> WHAT TO WORK ON
Leave the pictures out and retype the lines from the beginning through the line with "bb('end_fill',2.73,2.935,2.60,2.975,-ZC,-.44,WOODR)", both ends included.

--- Start of RECORDED DATA ---

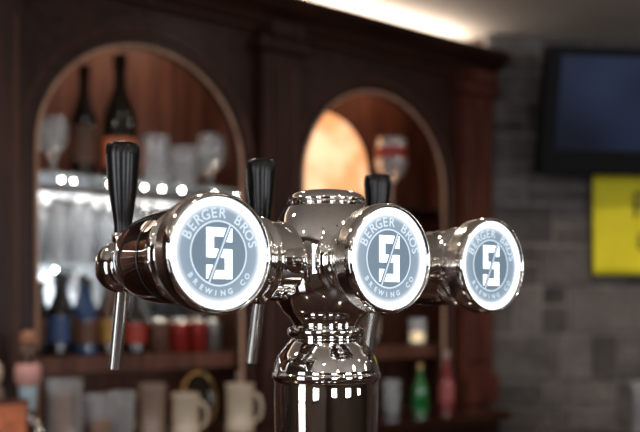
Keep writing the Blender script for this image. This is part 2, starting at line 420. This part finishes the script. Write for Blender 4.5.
bm=bmesh.new(); pts=archpts(2.315,.245,.425,.59,24)
vs=[bm.verts.new((x-BX,.330,z+ZC)) for x,z in pts]; f=bm.faces.new(vs)
ex=bmesh.ops.extrude_face_region(bm,geom=[f]); 
for v in [g for g in ex['geom'] if isinstance(g,bmesh.types.BMVert)]: v.co.y+=.012
obj('niche_glow_panel',bm,LIT,BB)
tube('alcove_rim',[(x-BX,.328,z+ZC) for x,z in pts],.008,WOODR,BB)
bb('counter_top',XL,2.76,2.30,2.60,-.44,-.40,CTOP,bev=.006)
bb('cupboard',XL+.02,2.73,2.34,2.975,-ZC+.08,-.44,WOOD)
bb('plinth',XL+.04,2.71,2.38,2.95,-ZC,-ZC+.08,WOOD)
for i in range(8):
    x=XL+.08+i*.54
    bb('cupboard_door_%d'%i,x,x+.48,2.322,2.34,-1.27,-.5,WOOD,bev=.006)
    tube('door_knob_%d'%i,[(x+.43-BX,2.322-BY,ZC-.8),(x+.43-BX,2.295-BY,ZC-.8)],.01,CHROME,BB)
bb('end_panel_right',2.935,2.965,2.60,2.975,-ZC,1.085,WOODR)
bb('end_fill',2.73,2.935,2.60,2.975,-ZC,-.44,WOODR)

def area(name,loc,rot,sx,sy,e,c,parent=None):
    la=bpy.data.lights.new(name,'AREA'); la.shape='RECTANGLE'; la.size=sx; la.size_y=sy; la.energy=e; la.color=c
    lo=bpy.data.objects.new(name,la); col.objects.link(lo); lo.location=loc; lo.rotation_euler=rot
    if parent: lo.parent=parent
    return lo
area('cove_led_strip',(.7-BX,2.75-BY,ZC+1.09),(math.pi,0,0),4.4,.16,24,(1,.87,.74),BB)
for i,cx in enumerate([1.323,.331,-.80]):
    area('shelf_fill_%d'%i,(cx-BX,2.80-BY,ZC+.405),(0,0,0),.75,.06,1.5,(1,.95,.88),BB)  # added fill light under the upper shelf, brightens the niche
    area('shelf_fill_mid_%d'%i,(cx-BX,2.80-BY,ZC+.125),(0,0,0),.75,.06,.2,(1,.9,.8),BB)  # weaker added fill under the middle shelf
    area('niche_top_led_%d'%i,(cx-BX,2.78-BY,ZC+1.0),(0,0,0),.6,.06,1.9,(1,.74,.55),BB)
    area('counter_led_%d'%i,(cx-BX,2.66-BY,ZC-.205),(0,0,0),.7,.04,.45,(1,.8,.6),BB)  # added warm fill below the lower shelf, lights the counter
area('niche_top_led_r',(2.38-BX,2.80-BY,ZC+1.0),(0,0,0),.7,.06,1.4,(1,.55,.32),BB)
area('counter_led_r',(2.30-BX,2.66-BY,ZC-.205),(0,0,0),.7,.04,.10,(1,.75,.55),BB)  # same added counter fill for the right niche
GLINT=emat('glint_dot_glow',(1,.93,.84),80)  # added glowing dots, standing in for glints on the shelf glasses
bm=bmesh.new(); rp=random.Random(3)
for zz,n in ((.401,9),(.121,7)):
    for i in range(n):
        x=.95+.74*i/(n-1)+rp.uniform(-.03,.03)-BX
        bmesh.ops.create_uvsphere(bm,u_segments=12,v_segments=8,radius=rp.choice([.003,.004,.005]),matrix=Matrix.Translation((x,rp.uniform(2.655,2.68)-BY,zz+ZC)))
obj('shelf_glint_dots',bm,GLINT,BB,smooth=True)

# ---------------------------------------------------------------- SMALL OBJECTS
CNT=ZC-.40; S3=ZC-.15; S2=ZC+.14; S1=ZC+.42
def bottle(name,x,y,z,h,r,mat,label=None,capc=None,l0=.16,l1=.50):
    E=empty(name,(x,y,z)); k=h
    pr=[(0,0),(r*.9,0),(r,.004),(r,.03*k),(r,.48*k),(r*.95,.54*k),(r*.62,.66*k),(r*.38,.75*k),(r*.32,.95*k),(r*.40,.955*k),(r*.40,.975*k)]
    lathe('glass_body',pr,mat,E,'Z',28,curve=False,split=50)
    lathe('cap',[(r*.42,.90*k),(r*.42,.995*k),(r*.36,k),(0,k)],capc or BLACK,E,'Z',20,curve=False,split=40)
    if label: lathe('label',[(r+.001,l0*k),(r+.001,min(l1,.47)*k)],label,E,'Z',28,curve=False)
    return E
def pint(name,x,y,z,h=.15,r=.04,fill=0,fm=None):
    E=empty(name,(x,y,z))
    pr=[(0,.004),(r*.7,.004),(r*.72,0),(r*.78,.0),(r*.80,.01),(r*.95,h*.6),(r,h),(r-.003,h),(r*.93-.002,h*.6),(r*.75,.014),(0,.012)]
    lathe('glass',pr,GLASS,E,'Z',28,curve=False,split=60)
    if fill: lathe('drink',[(0,.015),(r*.72,.015),(r*.9,h*fill),(0,h*fill)],fm,E,'Z',24,curve=False,split=60)
    return E
def goblet(name,x,y,z,h=.2,r=.045,emblem=None):
    E=empty(name,(x,y,z))
    pr=[(0,0),(r*.8,0),(r*.8,.004),(r*.3,.010),(.006,.02),(.005,h*.30),(.010,h*.36),(r*.7,h*.46),(r,h*.62),(r*1.02,h*.8),(r*.88,h),(r*.86,h),(r*.98,h*.8),(r*.96,h*.62),(r*.65,h*.48),(0,h*.40)]
    lathe('glass',pr,GLASS,E,'Z',28,curve=False,split=60)
    if emblem: lathe('emblem',[(r*1.025,h*.70),(r*1.035,h*.80),(r*1.0,h*.86)],emblem,E,'Z',28,curve=False)
    return E
def mug(name,x,y,z,h,r,mat,hand=0,inner=None):
    E=empty(name,(x,y,z),hand)
    pr=[(0,0),(r*.95,0),(r,.006),(r*1.0,.02),(r*.93,.03),(r*.93,h*.85),(r,h*.9),(r,h),(r*.88,h),(r*.86,.02),(0,.015)]
    lathe('body',pr,mat,E,'Z',32,curve=False,split=50)
    n=12
    tube('handle',[(r*.9+ .6*r*math.sin(math.pi*i/n),0,h*.5+h*.3*math.cos(math.pi*i/n)) for i in range(n+1)],r*.13,mat,E)
    if inner: lathe('beer',[(0,.02),(r*.84,.02),(r*.84,h*.8),(0,h*.8)],inner,E,'Z',24,curve=False,split=60)
    return E
def can(name,x,y,z,mat):
    E=empty(name,(x,y,z))
    lathe('can_body',[(0,0),(.026,0),(.033,.008),(.033,.105)],mat,E,'Z',28,curve=False,split=50)
    lathe('can_top',[(.033,.105),(.028,.114),(.028,.117),(.025,.114),(0,.114)],BRUSH,E,'Z',28,curve=False,split=50)
DKG=pm('dark_bottle_glass',(.010,.007,.006),.06,coat=.6)
BRN=pm('brown_bottle_glass',(.06,.018,.006),.08,coat=.8)
GRN=pm('green_bottle_glass',(.008,.14,.03),.06,coat=.8)
BLU=pm('blue_bottle_glass',(.015,.05,.15),.08,coat=.8)
LRED=pm('label_red',(.32,.03,.018),.5); LOR=pm('label_orange',(.65,.19,.08),.5,noise=.4,nscale=30); LW=pm('label_cream',(.35,.28,.22),.5,noise=.4,nscale=30)
LYE=pm('label_amber',(.36,.20,.05),.5,noise=.4,nscale=30)
LBR=pm('label_brown',(.11,.05,.03),.5,noise=.4,nscale=30)
LBL=pm('label_blue',(.04,.08,.20),.5); GOLD=pm('gold_foil',(.55,.33,.12),.35,1); LPK=pm('label_pink',(.38,.10,.10),.5)
CER=pm('cream_ceramic',(.62,.52,.40),.3,coat=.3,noise=.1,nscale=12); CER2=pm('grey_stoneware',(.28,.20,.155),.35,coat=.3,noise=.2,nscale=14)
bottle('champagne_bottle',1.196,2.80,S1,.385,.045,DKG,LBR,DKG)
bottle('champagne_bottle',1.305,2.76,S1,.43,.056,DKG,LOR,DKG,.12,.34)
for x,y,h in ((1.075,2.74,.19),(1.00,2.72,.17),(1.11,2.86,.20),(1.03,2.85,.21)): goblet('wine_glass',x,y,S1,h,.04)
mug('glass_beer_mug',1.425,2.74,S1,.17,.052,GLASS,.2)
mug('glass_beer_mug',1.55,2.76,S1,.15,.045,GLASS,.2)
mug('glass_beer_mug',1.49,2.86,S1,.16,.045,GLASS,.2)
goblet('wine_glass',1.650,2.74,S1,.20,.055,None)
goblet('wine_glass',1.70,2.86,S1,.19,.045,None)
for x,y,h,r_ in ((.98,2.72,.15,.038),(1.07,2.70,.19,.036),(1.16,2.73,.15,.04),(1.25,2.70,.17,.038),(1.34,2.72,.15,.04),(1.43,2.74,.17,.038),(1.03,2.84,.16,.04),(1.12,2.85,.16,.04),(1.21,2.84,.2,.04),(1.30,2.85,.16,.04),(1.39,2.84,.18,.04),(1.50,2.84,.16,.04),(1.59,2.85,.17,.04)):
    pint('pint_glass',x,y,S2,h,r_)
goblet('wine_glass',1.53,2.72,S2,.18,.04); goblet('wine_glass',1.63,2.75,S2,.2,.042)
RED=pm('can_red',(.26,.018,.012),.35,.2)
SIL=pm('can_silver',(.30,.29,.29),.35,.7)
for x,y,h,r_,mt,lb in ((1.0,2.73,.26,.036,DKG,LBR),(1.085,2.74,.27,.036,DKG,LBL),(1.17,2.72,.24,.034,BLU,LBR),(1.26,2.73,.25,.036,BRN,LYE),(1.34,2.71,.22,.033,DKG,LRED),
    (1.05,2.86,.27,.034,DKG,LW),(1.13,2.86,.25,.034,BRN,LRED),(1.215,2.86,.27,.034,BLU,LYE),(1.30,2.86,.26,.034,DKG,LPK),(1.40,2.86,.24,.034,BRN,LYE),(1.66,2.87,.25,.033,DKG,LOR)):
    bottle('liquor_bottle',x,y,S3,h,r_,mt,lb)
for x,y,mt in ((1.43,2.72,LBR),(1.505,2.71,RED),(1.58,2.72,RED),(1.655,2.74,SIL),(1.49,2.85,RED),(1.57,2.85,LOR)):
    can('beer_can',x,y,S3,mt)
goblet('beer_goblet',2.52,2.74,S1,.29,.066,LRED)
for x,y,h,r_,mt,lb in ((1.95,2.78,.27,.036,DKG,LW),(2.05,2.76,.26,.036,BRN,LOR),(2.16,2.80,.28,.038,DKG,LRED),(2.27,2.78,.25,.036,DKG,LYE),(2.38,2.80,.26,.036,BRN,LBR),(2.48,2.82,.24,.034,DKG,LW)):
    bottle('liquor_bottle',x,y,S3,h,r_,mt,lb)
E=empty('candle_jar',(2.62,2.69,S3))
lathe('jar',[(0,0),(.032,0),(.036,.01),(.038,.11),(.035,.11),(.033,.012),(0,.012)],GLASS,E,'Z',28,curve=False,split=60)
lathe('candle_wax',[(0,.013),(.030,.013),(.031,.055),(0,.057)],pm('lit_wax',(.9,.7,.4),.5,emit=(1,.8,.5),es=.8),E,'Z',24,curve=False,split=60)
mug('beer_stein',1.582,2.45,CNT,.155,.047,CER,-.6)
mug('beer_stein',1.386,2.46,CNT,.135,.045,CER,-.6)
mug('beer_stein',1.292,2.50,CNT,.165,.042,CER2,2.5)
mug('glass_pitcher',.985,2.45,CNT,.20,.055,GLASS,.4,AMBER)
pint('pint_glass',1.10,2.46,CNT,.15,.04,.5,AMBER)
pint('pint_glass',1.19,2.50,CNT,.15,.04)
E=empty('decorative_plate',(1.500,2.565,CNT+.10)); E.rotation_euler=(math.radians(-8),0,0)
lathe('plate',[(0,.012),(.05,.012),(.066,.004),(.070,0),(.072,.006),(.05,.018),(0,.018)],DKG,E,'Y',40,curve=False,split=60)
lathe('gold_rim',[(.067,.002),(.070,-.001),(.073,.004),(.070,.008)],GOLD,E,'Y',40,curve=False)
for o in E.children: o.scale=(.9,1,1.3)
bottle('beer_bottle',2.401,2.45,CNT,.19,.030,GRN,None,GOLD)
bottle('hot_sauce_bottle',2.545,2.45,CNT,.235,.030,pm('pink_red_glass',(.20,.025,.03),.15,coat=.5),LPK,pm('cap_w',(.4,.3,.25),.4))
pint('pint_glass',2.30,2.50,CNT,.13,.035)
E=empty('novelty_beer_tap',(.872,2.42,CNT))
lathe('tap_pillar',[(0,0),(.05,0),(.05,.01),(.022,.02),(.02,.10),(.026,.11),(.026,.125),(0,.126)],CHROME,E,'Z',32,curve=False,split=45)
PB=pm('pale_blue_enamel',(.45,.60,.68),.35,coat=.3); PP=pm('pink_enamel',(.70,.36,.33),.35,coat=.3)
lathe('handle_lower',[(0,.124),(.016,.124),(.022,.15),(.026,.19)],PB,E,'Z',28,curve=False,split=45)
lathe('handle_band',[(.026,.19),(.034,.205),(.036,.235),(.030,.25)],PP,E,'Z',28,curve=False,split=45)
lathe('figure_body',[(.030,.25),(.026,.262),(.030,.275),(.022,.295),(.012,.30)],BRN,E,'Z',28)
lathe('figure_head',[(.0,.295),(.015,.30),(.022,.315),(.018,.335),(0,.342)],pm('figure_tan',(.40,.18,.1),.5),E,'Z',24)
tube('spout',[(0,-.02,.09),(0,-.07,.09),(0,-.085,.06)],.008,CHROME,E)
E=empty('figurine',(.79,2.46,CNT))
lathe('figure_base',[(0,0),(.04,0),(.04,.02),(.03,.03),(.028,.16),(.018,.19),(0,.20)],CER2,E,'Z',24)
lathe('figure_top',[(0,.19),(.02,.20),(.026,.225),(.02,.25),(0,.26)],CER,E,'Z',24)
E=empty('framed_sign',(.80,2.36,CNT))
box('sign_frame',-.05,.05,-.012,.012,0,.16,WOODR,E,bev=.004); box('sign_face',-.04,.04,-.015,-.011,.012,.148,LOR,E)
box('sign_foot',-.04,.04,-.03,.04,0,.01,WOODR,E)
E=empty('side_table',(2.70,1.71,0))
lathe('table_top',[(0,.92),(.26,.92),(.27,.93),(.27,.945),(.26,.95),(0,.95)],WOOD,E,'Z',40,curve=False,split=40)
lathe('pedestal',[(0,0),(.2,0),(.2,.02),(.04,.05),(.035,.9),(.08,.92)],BLACK,E,'Z',32,curve=False,split=40)
mug('glass_beer_mug',2.71,1.69,.95,.20,.045,GLASS,.4)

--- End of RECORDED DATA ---

> SOLUTION BELOW
Keep writing the Blender script for this image. This is part 2, starting at line 420. This part finishes the script. Write for Blender 4.5.
bm=bmesh.new(); pts=archpts(2.315,.245,.425,.59,24)
vs=[bm.verts.new((x-BX,.330,z+ZC)) for x,z in pts]; f=bm.faces.new(vs)
ex=bmesh.ops.extrude_face_region(bm,geom=[f]); 
for v in [g for g in ex['geom'] if isinstance(g,bmesh.types.BMVert)]: v.co.y+=.012
obj('niche_glow_panel',bm,LIT,BB)
tube('alcove_rim',[(x-BX,.328,z+ZC) for x,z in pts],.008,WOODR,BB)
bb('counter_top',XL,2.76,2.30,2.60,-.44,-.40,CTOP,bev=.006)
bb('cupboard',XL+.02,2.73,2.34,2.975,-ZC+.08,-.44,WOOD)
bb('plinth',XL+.04,2.71,2.38,2.95,-ZC,-ZC+.08,WOOD)
for i in range(8):
    x=XL+.08+i*.54
    bb('cupboard_door_%d'%i,x,x+.48,2.322,2.34,-1.27,-.5,WOOD,bev=.006)
    tube('door_knob_%d'%i,[(x+.43-BX,2.322-BY,ZC-.8),(x+.43-BX,2.295-BY,ZC-.8)],.01,CHROME,BB)
bb('end_panel_right',2.935,2.965,2.60,2.975,-ZC,1.085,WOODR)
bb('end_fill',2.73,2.935,2.60,2.975,-ZC,-.44,WOODR)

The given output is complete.